Experimental study on the efficiency of submerged breakwaters made of boulders and geotubes

An experimental study on submerged breakwaters made of boulders and geotubes in a three-dimensional (3D), mobile bottom physical model was carried out in the Coastal Engineering Laboratory of the Technical University of Bari - Italy. The objective of this study was to compare the efficiency of two types of coastal protection structures consisting of submerged boulders breakwater parallel to the coastal line, to which two different barriers were added on the offshore side; the first consisting of natural rocks with smaller dimensions than the breakwater boulders and the second one consisting of geotubes. The two barriers had the same average submergence, which was four times bigger than the submergence of the existing breakwater. In the model, irregular waves were generated with JONSWAP spectrums. The wave front was 29m long and had two different directions; one parallel to the coastline, whereas the other one inclined towards the coastline at an angle of 15°. For both structures, surveys of wavy and beach profile measurements were reported and analyzed. The evolution of the wave energy spectrum from the offshore zone to the coastline was studied and the wave set-up was defined inside the protected zone.
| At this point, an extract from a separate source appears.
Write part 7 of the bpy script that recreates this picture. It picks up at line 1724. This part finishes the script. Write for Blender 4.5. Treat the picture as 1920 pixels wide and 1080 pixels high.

A comparison between the behaviour of the two configurations was conducted analyzing the flux of energy incidence, reflex, dissipation and transmission beyond the structure. The results show that the two types of structures are equally efficient in terms of reduction of transmitted waves in the protected zone, although the causes that determine its decrease are substantially different. With the rocks barrier, a major dissipation of energy was revealed. With the geotubes barrier, significant reflecting behaviour was noted and was evident in the elevated values of reflected flux. The surveys of the beach profiles carried out before and after each wavy attack allow us to identify the erosion and deposit zones. The offshore submerged bed profiles were analysed accurately. An erosive scour hole at the structure toe occurs in this zone with both configurations. Just after the scour hole a bed undulation takes place. These results are in good agreement with other experimental studies (e.g., Sumer et al., 2005). The heights of the undulations appeared greater with the geotube barrier, which determines a larger reflection coefficient. The maximum scour depth which occurred at the toes of the two structures are comparable.